Cameron: I want power until 2020
David Cameron wants to remain in Downing Street until at least 2020, he has confirmed.
The prime minister quashed suggestions he could step down halfway through the next parliament with an unusual comment on his future as leader of the Conservative party during a new year newspaper interview.
When asked if he wanted to remain in his job until 2020, he told the Sunday Telegraph newspaper: "Yes – look, I want to fight the next election, win the next election and serve – that is what I want to do.
"I often say to Conservatives, stop complaining about the things we haven't done, look at the things we have done and are doing. This is an enormous reform agenda and that's enough to keep us all busy, so that’s how it stands."
Cameron had always made clear he would seek an overall Conservative majority at the 2015 general election after spending five years in power with the Liberal Democrats.
But speculation had been growing he could resign halfway through the next parliament in order to give his successor time to bed in to win power in 2020.
Now the prime minister has moved to reject that approach, opening up the possibility of him remaining in power beyond 2020. He was elected leader of his party in 2005, meaning if he continues until 2020 he is now just over halfway through his time in the job.
It would also mean he equals Tony Blair's decade in power and comes close to Margaret Thatcher's 11 years in Downing Street.
Bookmakers William Hill offered the prime minister odds of just 7/1 that he would be able to continue in power for another seven years.
Cameron's comments come on the eve of the coalition's midterm review, which will list the Tory-Lib Dem tie-up's achievements to date and outline a revived programme of government for its remaining two years and four months in power.
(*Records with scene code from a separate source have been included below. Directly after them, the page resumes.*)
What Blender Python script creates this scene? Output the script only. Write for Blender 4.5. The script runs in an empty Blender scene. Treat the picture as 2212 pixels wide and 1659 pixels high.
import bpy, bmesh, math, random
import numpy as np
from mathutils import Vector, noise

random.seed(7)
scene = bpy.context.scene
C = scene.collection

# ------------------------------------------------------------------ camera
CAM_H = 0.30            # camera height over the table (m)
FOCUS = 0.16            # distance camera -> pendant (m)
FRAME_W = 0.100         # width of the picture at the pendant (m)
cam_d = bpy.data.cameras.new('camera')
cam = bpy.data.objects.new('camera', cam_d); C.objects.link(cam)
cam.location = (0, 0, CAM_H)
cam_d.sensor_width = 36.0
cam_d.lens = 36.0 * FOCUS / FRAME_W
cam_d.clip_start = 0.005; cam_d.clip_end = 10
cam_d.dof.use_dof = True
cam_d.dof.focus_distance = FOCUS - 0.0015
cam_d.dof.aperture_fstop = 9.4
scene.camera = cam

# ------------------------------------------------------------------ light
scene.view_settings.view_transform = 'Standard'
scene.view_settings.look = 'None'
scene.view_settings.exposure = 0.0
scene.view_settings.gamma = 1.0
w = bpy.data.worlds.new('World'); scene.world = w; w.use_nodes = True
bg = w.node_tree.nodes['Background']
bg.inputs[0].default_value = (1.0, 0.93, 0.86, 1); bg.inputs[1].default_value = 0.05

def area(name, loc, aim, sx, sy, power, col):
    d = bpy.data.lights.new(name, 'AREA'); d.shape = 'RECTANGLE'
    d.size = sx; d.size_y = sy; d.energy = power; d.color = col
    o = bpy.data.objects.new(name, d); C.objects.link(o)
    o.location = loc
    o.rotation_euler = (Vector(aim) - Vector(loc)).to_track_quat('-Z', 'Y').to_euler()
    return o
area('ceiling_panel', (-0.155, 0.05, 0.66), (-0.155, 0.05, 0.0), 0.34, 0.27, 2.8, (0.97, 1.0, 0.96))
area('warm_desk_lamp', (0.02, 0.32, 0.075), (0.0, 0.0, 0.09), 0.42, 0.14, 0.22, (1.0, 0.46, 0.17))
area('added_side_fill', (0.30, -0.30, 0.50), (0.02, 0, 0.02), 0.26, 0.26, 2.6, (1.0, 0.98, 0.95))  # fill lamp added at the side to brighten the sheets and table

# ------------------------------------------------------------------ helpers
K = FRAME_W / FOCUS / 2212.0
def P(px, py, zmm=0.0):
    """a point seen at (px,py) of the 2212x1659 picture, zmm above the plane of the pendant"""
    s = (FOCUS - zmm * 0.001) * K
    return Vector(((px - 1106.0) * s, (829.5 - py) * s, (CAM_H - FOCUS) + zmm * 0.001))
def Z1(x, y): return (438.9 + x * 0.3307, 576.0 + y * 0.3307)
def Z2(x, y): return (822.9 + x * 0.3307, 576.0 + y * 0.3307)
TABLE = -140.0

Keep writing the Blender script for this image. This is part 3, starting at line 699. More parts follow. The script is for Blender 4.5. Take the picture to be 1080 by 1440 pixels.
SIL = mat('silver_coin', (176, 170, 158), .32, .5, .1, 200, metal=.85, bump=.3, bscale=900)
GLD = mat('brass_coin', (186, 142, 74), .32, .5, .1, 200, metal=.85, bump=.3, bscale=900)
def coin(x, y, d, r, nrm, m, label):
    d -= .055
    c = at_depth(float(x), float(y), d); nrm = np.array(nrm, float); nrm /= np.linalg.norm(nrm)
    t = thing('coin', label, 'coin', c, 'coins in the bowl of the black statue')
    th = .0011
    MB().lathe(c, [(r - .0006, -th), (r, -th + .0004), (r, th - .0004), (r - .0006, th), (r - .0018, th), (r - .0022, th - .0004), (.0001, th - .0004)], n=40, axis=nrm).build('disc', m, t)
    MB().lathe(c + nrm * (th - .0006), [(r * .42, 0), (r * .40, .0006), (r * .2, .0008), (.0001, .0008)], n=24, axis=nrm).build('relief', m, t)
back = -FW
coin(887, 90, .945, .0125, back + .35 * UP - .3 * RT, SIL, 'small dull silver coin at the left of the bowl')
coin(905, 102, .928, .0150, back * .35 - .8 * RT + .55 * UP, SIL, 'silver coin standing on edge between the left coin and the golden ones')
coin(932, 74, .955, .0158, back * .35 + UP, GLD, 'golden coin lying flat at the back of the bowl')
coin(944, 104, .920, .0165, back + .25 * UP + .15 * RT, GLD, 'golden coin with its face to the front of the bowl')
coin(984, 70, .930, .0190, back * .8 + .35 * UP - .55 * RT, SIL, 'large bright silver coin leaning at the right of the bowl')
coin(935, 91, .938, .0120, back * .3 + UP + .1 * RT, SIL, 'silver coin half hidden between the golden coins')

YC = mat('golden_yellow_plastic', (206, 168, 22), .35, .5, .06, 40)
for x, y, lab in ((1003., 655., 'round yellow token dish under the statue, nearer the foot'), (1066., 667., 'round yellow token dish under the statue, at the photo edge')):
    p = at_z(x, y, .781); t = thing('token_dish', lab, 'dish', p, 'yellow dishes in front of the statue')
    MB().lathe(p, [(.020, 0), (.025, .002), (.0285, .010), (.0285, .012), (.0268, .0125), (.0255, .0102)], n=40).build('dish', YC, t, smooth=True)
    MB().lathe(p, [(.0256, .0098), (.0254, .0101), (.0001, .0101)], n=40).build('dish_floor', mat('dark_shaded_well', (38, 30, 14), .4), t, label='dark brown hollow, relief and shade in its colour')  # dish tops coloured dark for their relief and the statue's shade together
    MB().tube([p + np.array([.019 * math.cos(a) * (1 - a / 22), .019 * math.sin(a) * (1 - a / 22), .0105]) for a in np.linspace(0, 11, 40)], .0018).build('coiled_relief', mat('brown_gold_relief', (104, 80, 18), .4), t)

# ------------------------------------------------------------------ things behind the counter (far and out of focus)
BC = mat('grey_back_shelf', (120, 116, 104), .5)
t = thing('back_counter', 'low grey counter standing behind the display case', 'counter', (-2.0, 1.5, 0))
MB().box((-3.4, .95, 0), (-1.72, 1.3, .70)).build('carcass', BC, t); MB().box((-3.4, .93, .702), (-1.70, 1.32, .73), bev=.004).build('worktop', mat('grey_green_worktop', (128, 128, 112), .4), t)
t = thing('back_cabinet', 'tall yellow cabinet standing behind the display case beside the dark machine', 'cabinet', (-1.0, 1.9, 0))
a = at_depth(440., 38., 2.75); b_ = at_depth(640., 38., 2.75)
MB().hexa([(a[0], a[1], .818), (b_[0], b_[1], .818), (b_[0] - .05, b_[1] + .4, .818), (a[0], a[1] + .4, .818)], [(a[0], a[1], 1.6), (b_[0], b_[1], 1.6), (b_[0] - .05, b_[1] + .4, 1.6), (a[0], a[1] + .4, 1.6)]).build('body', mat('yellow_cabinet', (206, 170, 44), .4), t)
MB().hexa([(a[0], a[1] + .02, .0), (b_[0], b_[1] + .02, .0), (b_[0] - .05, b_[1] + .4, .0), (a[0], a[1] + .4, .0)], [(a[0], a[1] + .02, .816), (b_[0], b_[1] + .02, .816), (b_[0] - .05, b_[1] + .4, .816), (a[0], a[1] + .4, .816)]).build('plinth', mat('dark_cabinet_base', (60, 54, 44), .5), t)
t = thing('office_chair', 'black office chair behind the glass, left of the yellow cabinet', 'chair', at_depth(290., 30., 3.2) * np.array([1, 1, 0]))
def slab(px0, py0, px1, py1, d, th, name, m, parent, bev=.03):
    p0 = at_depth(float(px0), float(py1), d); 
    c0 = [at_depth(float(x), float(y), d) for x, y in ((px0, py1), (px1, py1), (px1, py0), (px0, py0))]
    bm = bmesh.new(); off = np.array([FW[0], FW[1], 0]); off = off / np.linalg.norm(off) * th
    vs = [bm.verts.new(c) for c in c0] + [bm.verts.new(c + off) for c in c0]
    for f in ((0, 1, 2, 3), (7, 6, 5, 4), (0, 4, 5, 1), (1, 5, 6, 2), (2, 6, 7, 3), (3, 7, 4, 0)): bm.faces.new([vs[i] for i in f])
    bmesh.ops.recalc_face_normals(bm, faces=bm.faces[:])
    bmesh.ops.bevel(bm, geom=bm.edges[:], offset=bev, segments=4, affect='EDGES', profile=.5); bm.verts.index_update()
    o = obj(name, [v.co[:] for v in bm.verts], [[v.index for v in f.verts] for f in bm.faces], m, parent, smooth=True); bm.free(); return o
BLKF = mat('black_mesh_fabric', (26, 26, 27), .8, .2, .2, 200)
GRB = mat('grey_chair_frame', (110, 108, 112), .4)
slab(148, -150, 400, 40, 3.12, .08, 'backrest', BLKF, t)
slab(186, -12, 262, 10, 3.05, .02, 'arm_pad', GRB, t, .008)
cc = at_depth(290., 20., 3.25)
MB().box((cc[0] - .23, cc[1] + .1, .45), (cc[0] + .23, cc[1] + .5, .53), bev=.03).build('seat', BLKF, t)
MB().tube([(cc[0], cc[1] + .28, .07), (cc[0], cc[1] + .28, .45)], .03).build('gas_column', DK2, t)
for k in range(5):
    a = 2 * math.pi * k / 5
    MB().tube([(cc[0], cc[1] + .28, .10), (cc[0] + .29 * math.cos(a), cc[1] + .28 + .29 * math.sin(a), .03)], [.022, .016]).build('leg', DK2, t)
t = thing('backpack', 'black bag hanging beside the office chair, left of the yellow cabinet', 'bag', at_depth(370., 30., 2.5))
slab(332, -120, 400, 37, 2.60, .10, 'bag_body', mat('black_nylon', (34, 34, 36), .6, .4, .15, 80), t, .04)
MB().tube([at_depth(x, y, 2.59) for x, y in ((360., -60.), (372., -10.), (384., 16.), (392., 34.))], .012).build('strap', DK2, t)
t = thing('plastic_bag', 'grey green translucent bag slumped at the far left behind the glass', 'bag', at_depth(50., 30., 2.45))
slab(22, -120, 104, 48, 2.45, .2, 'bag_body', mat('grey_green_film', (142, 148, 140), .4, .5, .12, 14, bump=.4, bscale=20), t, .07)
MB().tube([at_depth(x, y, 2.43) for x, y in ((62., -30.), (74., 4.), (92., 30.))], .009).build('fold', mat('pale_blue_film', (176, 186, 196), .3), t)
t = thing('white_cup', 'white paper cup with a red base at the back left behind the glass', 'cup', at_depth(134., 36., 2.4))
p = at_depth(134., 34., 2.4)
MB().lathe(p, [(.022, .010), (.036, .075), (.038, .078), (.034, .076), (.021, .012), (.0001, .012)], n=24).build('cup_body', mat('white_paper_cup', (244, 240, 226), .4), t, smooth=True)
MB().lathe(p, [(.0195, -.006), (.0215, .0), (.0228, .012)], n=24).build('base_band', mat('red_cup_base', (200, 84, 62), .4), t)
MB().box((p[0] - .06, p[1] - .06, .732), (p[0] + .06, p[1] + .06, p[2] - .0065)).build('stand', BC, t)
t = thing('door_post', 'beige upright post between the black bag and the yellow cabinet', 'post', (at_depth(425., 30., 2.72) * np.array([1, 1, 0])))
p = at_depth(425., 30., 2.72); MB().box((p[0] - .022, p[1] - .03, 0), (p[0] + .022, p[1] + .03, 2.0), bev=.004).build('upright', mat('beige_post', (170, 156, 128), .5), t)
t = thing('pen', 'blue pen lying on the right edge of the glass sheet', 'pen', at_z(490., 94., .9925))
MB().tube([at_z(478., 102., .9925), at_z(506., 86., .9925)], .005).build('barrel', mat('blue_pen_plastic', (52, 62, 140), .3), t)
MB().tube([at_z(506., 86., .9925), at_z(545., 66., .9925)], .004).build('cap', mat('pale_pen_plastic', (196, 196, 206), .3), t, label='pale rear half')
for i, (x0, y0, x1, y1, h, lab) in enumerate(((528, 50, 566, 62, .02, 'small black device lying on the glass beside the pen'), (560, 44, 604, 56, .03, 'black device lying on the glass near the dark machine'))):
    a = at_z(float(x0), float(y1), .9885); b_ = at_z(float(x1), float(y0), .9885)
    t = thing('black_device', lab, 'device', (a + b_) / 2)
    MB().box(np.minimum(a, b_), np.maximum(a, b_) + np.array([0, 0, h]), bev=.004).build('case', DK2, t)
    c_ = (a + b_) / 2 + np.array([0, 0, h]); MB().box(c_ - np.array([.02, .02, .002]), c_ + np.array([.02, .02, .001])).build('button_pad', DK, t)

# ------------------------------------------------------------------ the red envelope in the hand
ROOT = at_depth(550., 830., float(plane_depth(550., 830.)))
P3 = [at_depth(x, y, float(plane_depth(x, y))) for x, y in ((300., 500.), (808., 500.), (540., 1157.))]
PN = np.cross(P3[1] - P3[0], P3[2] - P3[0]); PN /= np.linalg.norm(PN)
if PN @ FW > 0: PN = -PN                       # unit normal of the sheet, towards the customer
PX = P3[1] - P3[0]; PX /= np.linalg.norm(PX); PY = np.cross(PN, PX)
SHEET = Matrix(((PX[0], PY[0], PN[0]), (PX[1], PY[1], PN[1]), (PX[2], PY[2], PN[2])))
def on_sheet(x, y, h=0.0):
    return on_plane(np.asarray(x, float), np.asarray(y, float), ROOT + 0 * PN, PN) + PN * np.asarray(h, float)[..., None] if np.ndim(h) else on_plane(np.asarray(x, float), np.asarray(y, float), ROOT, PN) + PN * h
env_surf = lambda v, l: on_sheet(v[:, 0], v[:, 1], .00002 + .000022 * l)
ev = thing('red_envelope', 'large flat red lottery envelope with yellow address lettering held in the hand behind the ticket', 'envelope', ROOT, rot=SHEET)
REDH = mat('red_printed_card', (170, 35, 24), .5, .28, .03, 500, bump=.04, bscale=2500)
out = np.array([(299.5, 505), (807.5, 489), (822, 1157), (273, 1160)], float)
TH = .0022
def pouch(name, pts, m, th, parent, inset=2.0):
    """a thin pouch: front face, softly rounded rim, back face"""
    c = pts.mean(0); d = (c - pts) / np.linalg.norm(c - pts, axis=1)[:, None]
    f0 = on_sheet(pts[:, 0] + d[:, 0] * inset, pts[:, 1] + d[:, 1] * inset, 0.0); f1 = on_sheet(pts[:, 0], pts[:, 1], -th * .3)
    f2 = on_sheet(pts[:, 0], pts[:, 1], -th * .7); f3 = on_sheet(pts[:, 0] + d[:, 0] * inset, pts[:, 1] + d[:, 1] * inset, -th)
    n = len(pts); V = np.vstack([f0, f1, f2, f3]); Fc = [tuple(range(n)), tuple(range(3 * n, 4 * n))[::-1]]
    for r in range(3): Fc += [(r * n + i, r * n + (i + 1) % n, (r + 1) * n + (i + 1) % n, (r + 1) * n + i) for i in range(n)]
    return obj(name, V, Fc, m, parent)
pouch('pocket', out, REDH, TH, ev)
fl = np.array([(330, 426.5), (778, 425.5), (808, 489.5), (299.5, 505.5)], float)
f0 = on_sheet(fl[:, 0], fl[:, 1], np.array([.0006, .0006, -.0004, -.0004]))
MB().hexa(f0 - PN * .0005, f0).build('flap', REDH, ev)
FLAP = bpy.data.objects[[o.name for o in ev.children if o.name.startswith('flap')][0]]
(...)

"What you're going to see tomorrow is a coalition government with a full tank of gas," he told BBC1's The Andrew Marr Show.
"Far from running out with ideas we've got a packed agenda."
Among the reforms the coalition is likely to attempt to achieve is a change to the way the care system is funded – an issue that has failed to produce cross-party consensus in recent years.
Ministers are set to introduce a cap to what the Tory leader called the "catastrophic costs" elderly people face when forced into care. This will open up a large insurance market, he explained, pledging: "We want to take action to deal with those costs."
Remaining in power through the next parliament would allow Cameron to oversee some sort of referendum on Britain's ongoing membership of Europe.
He will make a much-anticipated setting out the details of his approach in the next two weeks.